44 Section 170 is in the following terms,
" 170 (1) Any notice required or authorised by this Act to be served shall be in writing, and shall be sufficiently served
(a) if delivered personally;
(b) If left at or sent by post to the last known residential or business address in or out of New South Wales of the person to be served;
(b1) in the case of a mortgagor in possession or a lessee, if left at or sent by post to any occupied house or building comprised in the mortgage or lease;
(b2) in the case of a mining lease, if left at or sent by post to the office of the mine;
(c) if delivered to the facilities of a document exchange of which the person on whom it is to be served is a member; or
(d) in such manner as the Court may direct.
(1A) In the case of service by delivery to the facilities of a document exchange, the notice is, unless the contrary is proved, to be taken to have been served on the second business day following the day of delivery of the notice to those facilities.
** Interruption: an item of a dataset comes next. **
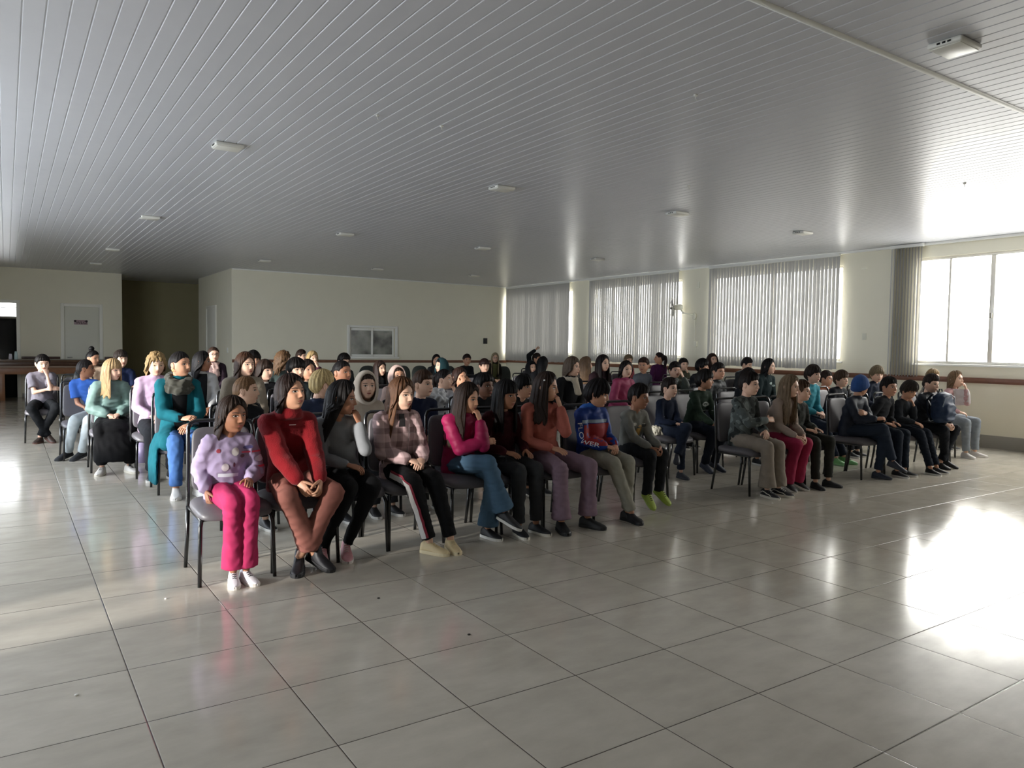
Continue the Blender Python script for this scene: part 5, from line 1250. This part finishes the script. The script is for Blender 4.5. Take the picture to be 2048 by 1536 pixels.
# phones
def phone(p, M_, lab):
    t = thing('smartphone', lab, 'phone', p); q = MB(); q.box(-.035, .035, -.072, .072, -.004, .004); a = obj('phone_body', q, plain('phone_black', '0c0d10', .25), t, bevel=.003)
    q = MB(); q.box(-.031, .031, -.066, .066, .004, .0045); obj('screen', q, plain('phone_screen', '1d2430', .08), t, smooth=False); t.rotation_euler = M_
def wp(pid, v): r = PEOPLE[pid]; return r['root']+Vector(v)
w_ = PEOPLE[7]['Hd'][0][0] @ Vector((.0, -.035, .09)); phone(wp(7, w_), (.5, 0, .25), 'black smartphone in the hand of the woman in teal')
w_ = PEOPLE[66]['Hd'][0][0] @ Vector((.0, -.035, .09)); phone(wp(66, w_), (.6, 0, .3), 'black smartphone in the hand of the person in brown fleece')
# navy backpack on a lap
r_ = PEOPLE[72]['root']; bp_ = thing('backpack', 'navy blue backpack held on the lap of the navy jacket boy', 'backpack', (r_.x-.12, r_.y-.27, .62))
mb = MB(); sell(mb, (0, 0, .16), (.16, .09, .19), .6, .6); sell(mb, (0, -.085, .1), (.12, .045, .11), .6, .6); me = remesh(mb, .011, 3, 'pack_body', cloth('1f3350', 'shell'), folds(66, .006, 40)); link('pack_body', me, bp_)
for s_ in (-1, 1):
    q = MB(); q.tube([(s_*.08, .085, .32), (s_*.09, .15, .24), (s_*.09, .13, .1), (s_*.1, .08, .0)], [(.03, .008)]*4, n=10); obj('shoulder_strap', q, cloth('16202f', 'knit'), bp_)
q = MB(); q.tube([(-.045, .03, .345), (-.03, .03, .385), (.03, .03, .385), (.045, .03, .345)], [.008]*4, n=8); obj('carry_handle', q, cloth('16202f', 'knit'), bp_)
q = MB(); q.tube([(-.14, -.075, .18), (-.11, -.09, .29), (0, -.092, .325), (.11, -.09, .29), (.14, -.075, .18)], [.006]*5, n=8); obj('zip', q, plain('zip_grey', '7f8b98', .4), bp_)
# specks on the floor
for (u_, v_), c_ in zip(((757, 1197), (938, 1270), (332, 1198), (153, 1391), (1545, 1007)), ('2b2622', '2b2622', 'e6e4de', 'e6e4de', 'e6e4de')):
    p_ = at_z(u_, v_, 0); q = MB(); q.ell((0, 0, .003), (.009, .007, .004), 10, 6); o = obj('litter_speck', q, plain('speck_'+c_, c_, .8)); o.location = p_
    tag(o, ('dark speck lying on the tiles before the front row', 'second dark speck lying nearer the camera on the tiles', 'tiny white speck on the tiles by the first chair', 'tiny white speck on the tiles at the lower left', 'tiny white speck on the tiles before the striped shoes')[[757, 938, 332, 153, 1545].index(u_)], 'litter')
(2) Any notice required or authorised by this Act to be served on a lessee or mortgagor shall, if served otherwise than by post, be sufficient although addressed to the lessee or mortgagor by that designation only, without his name, or generally to the persons interested, without any name, and notwithstanding that any person to be affected by the notice is absent, under disability, unborn, or unascertained.
(2A) The provisions of this section extend to notices required to be served by any instrument affecting property (including any dealing under the Real Property Act 1900) executed, made or coming into operation after the commencement of the Conveyancing (Amendment) Act 1930, unless a contrary intention appears in the instrument or dealing or in the Real Property Act 1900.
(3) This section does not apply to notices served in proceedings in any court.
(4) This section applies only if and so far as a contrary intention is not expressed in any instrument, and shall have effect subject to the provisions of such instrument.
(5) In this section, "business day" means any day except Saturday or Sunday or a day that is a public or bank holiday throughout the State."